Professor B.L.N Kennett is currently Professor of Seismology and, from September 2006, Director of the Research School of Earth Sciences of the Australian National University. He is a Fellow of the Australian Academy of Sciences (1994), Fellow of the American Geophysical Union (1988), an Associate of the Royal Astronomical Society (1996) and a Fellow of the Royal Society – London (2005). He served as an Editor of Geophysical Journal International for 20 years from 1979-1999 and as Editor of Physics of the Earth and Planetary Interiors from 2003-2006. He has recently completed a term as President of the International Association of Seismology and Physics of the Earth’s Interior (IASPEI). He received the Jaeger Medal for Australian Earth Sciences (2005), from the Australian Academy of Sciences, and the Murchison Medal (2006), from the Geological Society of London.

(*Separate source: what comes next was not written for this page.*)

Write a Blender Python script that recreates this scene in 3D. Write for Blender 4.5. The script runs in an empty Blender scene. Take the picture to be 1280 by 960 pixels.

His research has made major contributions to the understanding of the structure of the Earth and its internal processes through the use of seismological techniques over a wide range of scales. Joint seismic tomography using arrival times of P and S waves has provided new insights into the nature of global heterogeneity within the earth’s mantle and in particular to the character of subduction zones and their penetration into the deep Earth. He has lead a long term campaign of portable instrument deployments in Australia to provide a comprehensive synthesis of 3-D seismic structure on the Upper Mantle from many strands of information that provides new insights into lithospheric and asthenospheric structure.
Kennett has also made major contributions through the development of reference models for the earth (iasp91 – 1991; ak135 – 1995) that have allowed significant improvements in the location of seismic events and seismic phase association. The models, and reprocessed data sets, form the foundation of high-resolution global traveltime tomography and are widely used in other contexts.